The Portland Charter Commission has yet to meet, but there already is an effort underway to recall one of its members.
Members of Portland Alliance for Good Government are calling for at-large Charter Commission member Nasreen Sheikh-Yousef to be removed from the panel in light of her tweets just hours after her June 8 election victory calling City Manager Jon Jennings a white supremacist.
Jay Norris, a member of the alliance, said he contacted the city clerk’s office late last week about initiating a recall and as of Tuesday morning was waiting to hear back.
“I have every intention of going forward,” he said.
Sheikh-Yousef could not be reached for comment, but has indicated she does not intend to apologize or resign. The charter commission’s first meeting is set for Monday, June 28.
Portland Alliance for Good Government, according to its Facebook page, believes “in a new approach to legislating and in selecting those who legislate on our behalf.” Members of the alliance are “people who care about moving our city and our state forward, away from the climate of political hate, slow-moving legislative processes, embarrassing squabbles among our leaders and toward bold but practical leadership, laws and regulations,” the group says.

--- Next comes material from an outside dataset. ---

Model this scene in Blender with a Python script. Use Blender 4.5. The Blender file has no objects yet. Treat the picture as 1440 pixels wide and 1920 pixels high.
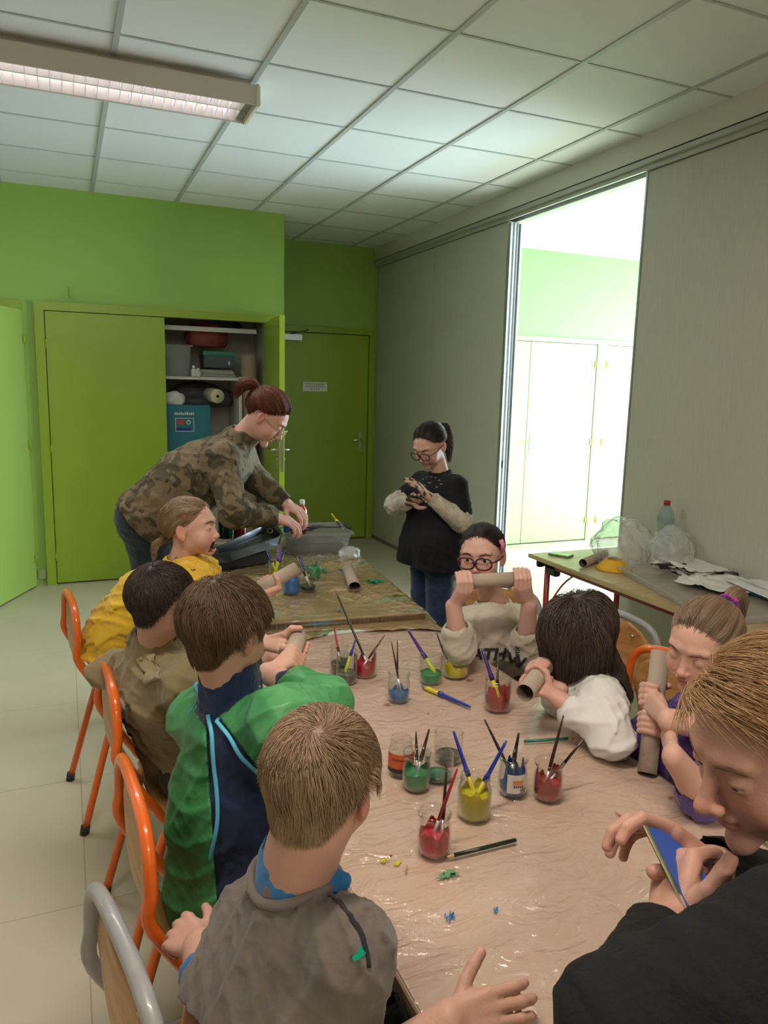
import bpy, bmesh, math, random
import numpy as np
from mathutils import Vector, Matrix
random.seed(7)
C = bpy.context.scene.collection
PI = math.pi
# ------------------------------------------------------------------ camera
FOC = 1400.0; CAMZ = 1.5625
def _basis():
    D = np.array([117-720, 712-960, FOC]); D /= np.linalg.norm(D)
    V = np.array([510-720, 9200-960, FOC]); V -= D*V.dot(D); V /= np.linalg.norm(V)
    U = -V; X = np.cross(D, U)
    return np.array([X, D, U])
MW = _basis()                     # world = MW @ (image x, image y down, forward)
cd = bpy.data.cameras.new('camera'); cam = bpy.data.objects.new('camera', cd); C.objects.link(cam)
cd.sensor_fit = 'VERTICAL'; cd.sensor_height = 36.0; cd.lens = FOC/1920*36.0
cx, cy, cz = MW @ np.array([1,0,0]), MW @ np.array([0,-1,0]), MW @ np.array([0,0,-1])
cam.matrix_world = Matrix(((cx[0],cy[0],cz[0],0),(cx[1],cy[1],cz[1],0),(cx[2],cy[2],cz[2],CAMZ),(0,0,0,1)))
cd.clip_start = 0.02
bpy.context.scene.camera = cam
# ------------------------------------------------------------------ light
S = bpy.context.scene
S.view_settings.view_transform = 'Standard'; S.view_settings.look = 'None'
S.view_settings.gamma = 1; S.view_settings.use_curve_mapping = False
S.view_settings.exposure = 0.08
W = bpy.data.worlds.new('world'); S.world = W; W.use_nodes = True
W.node_tree.nodes['Background'].inputs[0].default_value = (0.75, 0.9, 1.0, 1)
W.node_tree.nodes['Background'].inputs[1].default_value = 1.0
def area(name, loc, rot, sx, sy, power, col, spread=180):
    l = bpy.data.lights.new(name, 'AREA'); l.shape = 'RECTANGLE'; l.size = sx; l.size_y = sy
    l.energy = power; l.color = col; l.spread = math.radians(spread)
    o = bpy.data.objects.new(name, l); C.objects.link(o); o.location = loc; o.rotation_euler = rot
    return o
# daylight through the glazed front of the neighbouring room
area('daylight_window', (8.3, 3.2, 1.25), (0, math.radians(90), 0), 2.2, 4.6, 900, (0.70, 0.90, 1.10))
# sunlit strip of floor by that window throws light up to the ceiling: real sun through the glazing
sun = bpy.data.lights.new('sun', 'SUN'); sun.energy = 32; sun.angle = 0.01; sun.color = (0.80, 0.95, 1.15)
so = bpy.data.objects.new('sun', sun); C.objects.link(so)
so.rotation_euler = Vector((-0.88, 0.10, -0.46)).to_track_quat('-Z', 'Y').to_euler()
# ceiling lamps of this room (the visible fixture, and its twins further back)
area('lamp_light', (0.0, 3.70, 2.80), (0, 0, 0), 1.5, 0.2, 20, (1.0, 0.93, 0.9))
area('lamp_light', (0.25, 1.0, 2.80), (0, 0, 0), 1.2, 0.12, 34, (1.0, 0.87, 0.77))
area('lamp_light', (0.6, -1.6, 2.80), (0, 0, 0), 1.2, 0.12, 50, (1.0, 0.87, 0.77))

def V3(*a): return np.array(a, float)
def at(px, py, D): return MW @ np.array([(px-720)*D/FOC, (py-960)*D/FOC, D]) + V3(0,0,CAMZ)
def onz(px, py, z):
    r = MW @ np.array([px-720, py-960, FOC]); return r*((z-CAMZ)/r[2]) + V3(0,0,CAMZ)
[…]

Sheikh-Yousef advocated throughout last summer’s Black Lives Matter protests for abolishing the city manager’s position and giving the mayor more control of city operations. Last summer, Black Lives Matter Portland, now known as Black POWER, urged city councilors to dismiss Jennings because since he became manager in 2015, he has “repeatedly advocated for policies that hurt predominately Black and brown people.”
After she was elected to the commission, she wrote on Twitter, “Jon Jennings! You about to lose your job. We are going to make you the last white supremacist city manager. We are coming.”
The city manager’s role in Portland was created in the 1920s when members of the Klu Klux Klan flooded the polls to establish the position.
Sheikh-Yousef continued to call Jennings a white supremacist in additional tweets.
When Norris saw the tweets, he said, it “took my breath away.”
“Sheikh-Yousef should not be serving on the commission because she is coming into the process with a clear agenda,” he said. “It is supposed to be a sounding board. Their job, if they are doing it right, is to listen to what the community wants. There is no mandate, whoever was elected, to upend the city of Portland.”
The 12-member Charter Commission will review the city charter and recommend ways to improve how city government is organized and run. The charter review was prompted by a citizen initiative to create a clean elections program funded with city dollars for municipal races. Once seated, the commission has nine months to prepare a preliminary report of proposals and must submit a final report to the City Council by this time next year. Any changes to municipal governing will ultimately be up to Portland voters.
Mayor Kate Snyder, in a written statement to the Press Herald decrying “hate-filled attacks on a person’s character,” said such comments “have no place in our community as we embark on this important process to assess and improve how municipal government functions to best serve the citizens of Portland.”
Jennings told the Press Herald, “I am appalled by the hate filled tweet from a newly elected member to the Charter Commission. This person does not know me or what is in my heart. To call me a white supremacist because of the job I hold is a disgrace and an attempt to assassinate my character.
Jennings, who has announced he is stepping down from the position next spring, said he “spent a lifetime on issues that bring people together to take a stand against all forms of hate. It is so unfortunate that hateful personal attacks that only seek to divide the city even further passes as political dialogue today.”
City Councilor Spencer Thibodeau said he believes Sheikh-Yousef “should apologize or step aside to preserve the integrity of the charter review process. Portlanders expect a thoughtful and deliberative review of our form of government free of unnecessary and untruthful personal attacks.”